Take a bite out of these scrappy recipes from Google chefs

There’s been an uptick in home-cooked meals in my life over the past couple of years. (Quarantine cooking, anyone?) As my cooking increased, so did the food scraps. And while using my trusty compost bin has kept most of my unused food from heading to the landfill, I’ve made it a goal to get more scrappy with my cooking to cut back on food waste.

Finding creative ways to reduce food waste is something that teams at Google have been thinking about for years — especially with its recent pledges to cut food waste in half for each Googler and send zero food waste to the landfill by 2025. If they can figure out how to work with suppliers, chefs and Googlers to reduce food waste across offices in 170 cities — surely they could help me do the same in my kitchen. So for Stop Food Waste Day, I chatted with the chef behind Google’s food program, Michael Kann, to hear what Google is doing to cut back on food waste and learn tricks the rest of us can adopt at home — including scrappy recipes straight from Google’s kitchens!

Before you joined Google as the Global Culinary Strategy & Development Lead, your career spanned everything from working as a chef and training chefs to feeding entire student bodies at universities and airline passengers at cruising altitude. How have you thought about food waste in all these roles?

Food waste is a top focus for chefs — whether it’s because of the cost of goods or the environmental impact — and it’s something we take personally. There are techniques that culinary professionals use to reduce food waste no matter how many people they’re cooking for — everything from using as much of the product as possible during prep to coming up with inventive recipes that make the most of ingredients.

At Google, my focus is on infusing these strategies across our cafes and suppliers. My team and I also look at how technology — like Leanpath which helps chefs track what food is going to waste — can help our cafes reduce food waste.

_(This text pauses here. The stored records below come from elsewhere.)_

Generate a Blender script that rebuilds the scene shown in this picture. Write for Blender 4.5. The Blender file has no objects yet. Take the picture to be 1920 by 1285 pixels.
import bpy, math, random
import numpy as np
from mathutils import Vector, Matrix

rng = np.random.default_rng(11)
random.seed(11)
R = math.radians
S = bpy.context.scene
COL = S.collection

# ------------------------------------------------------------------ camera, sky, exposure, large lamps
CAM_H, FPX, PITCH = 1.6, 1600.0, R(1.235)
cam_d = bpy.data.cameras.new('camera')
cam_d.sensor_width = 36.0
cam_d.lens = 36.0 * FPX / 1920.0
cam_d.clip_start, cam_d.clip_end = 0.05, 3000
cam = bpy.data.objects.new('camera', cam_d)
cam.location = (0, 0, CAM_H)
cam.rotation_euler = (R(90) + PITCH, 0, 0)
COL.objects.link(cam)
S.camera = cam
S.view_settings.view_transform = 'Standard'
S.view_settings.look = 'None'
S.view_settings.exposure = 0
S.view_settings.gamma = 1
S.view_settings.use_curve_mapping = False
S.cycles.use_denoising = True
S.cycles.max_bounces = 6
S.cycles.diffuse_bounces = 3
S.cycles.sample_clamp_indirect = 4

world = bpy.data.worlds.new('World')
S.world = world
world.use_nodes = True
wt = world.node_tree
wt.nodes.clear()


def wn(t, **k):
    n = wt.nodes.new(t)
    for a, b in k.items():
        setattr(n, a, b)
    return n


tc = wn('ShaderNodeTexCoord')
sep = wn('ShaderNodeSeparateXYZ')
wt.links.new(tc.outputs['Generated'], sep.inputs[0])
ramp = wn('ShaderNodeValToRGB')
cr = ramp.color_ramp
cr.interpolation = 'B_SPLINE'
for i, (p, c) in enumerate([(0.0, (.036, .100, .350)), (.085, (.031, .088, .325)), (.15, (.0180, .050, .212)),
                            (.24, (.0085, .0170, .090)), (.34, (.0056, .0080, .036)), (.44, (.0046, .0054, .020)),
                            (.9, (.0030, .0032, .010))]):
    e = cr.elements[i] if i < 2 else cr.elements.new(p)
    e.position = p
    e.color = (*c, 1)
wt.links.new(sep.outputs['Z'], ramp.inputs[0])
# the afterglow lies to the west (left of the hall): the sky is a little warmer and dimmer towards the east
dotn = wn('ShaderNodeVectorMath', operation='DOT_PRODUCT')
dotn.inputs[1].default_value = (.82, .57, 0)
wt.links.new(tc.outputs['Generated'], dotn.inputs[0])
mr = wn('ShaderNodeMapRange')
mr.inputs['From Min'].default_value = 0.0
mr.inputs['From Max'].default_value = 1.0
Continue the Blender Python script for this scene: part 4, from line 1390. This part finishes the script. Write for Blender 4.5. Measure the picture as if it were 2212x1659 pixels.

For the home chefs, what tricks and tips can minimize our personal food waste?

Careful planning, prep and organization are the most important steps in reducing waste at home.

Plan out what you are making for the week so you buy only the ingredients you need, and leave days open for leftovers. When it comes to prepping the food, consider how you can do so in a way that maximizes how much of the piece of produce you use. For example, people often cut the entire top off a tomato instead of coring it. If you core it first, you can use the slices for dishes like sandwiches, and the rounded ends can be diced and made into something like salsa.

Get organized with how you store leftovers and new groceries. The first-in, first-out (FIFO) organization system used in most professional kitchens works great at home. First, label or mentally keep track of leftovers and find the expiration date on groceries. Then keep the items that expire first in front, so you’re more likely to grab them and use them.

Now for the tasty part, what are your favorite recipes that feature commonly scrapped foods as ingredients?

Stocks, stocks, and more stocks. Making vegetable stock is a great use of what might otherwise be wasted — like carrots nubs or celery ends. But never use the skins of carrots or onions — it will make your stock bitter.

Broccoli florets are a highly desired vegetable — when I worked at a university it was the most eaten vegetable. But it’s important to plan the menu for the rest of the plant that’s often forgotten: the broccoli stalk. A broccoli soup is a go-to standard, but I also enjoy a great broccoli slaw. This Broccoli Stalk Salad recipe — from Dana Gunders, a national expert and strategic advisor for food waste reduction and author of Waste Free Kitchen Handbook — makes a tasty slaw simply from shredding broccoli stems and carrots. You can also check out her Talks@Google for a kitchen demo and more tips.

On the more creative side, you can pickle things you’d typically toss — like cantaloupe rinds. Just cut them into strips, pickle them, and add them as a fun accouterment to any meal.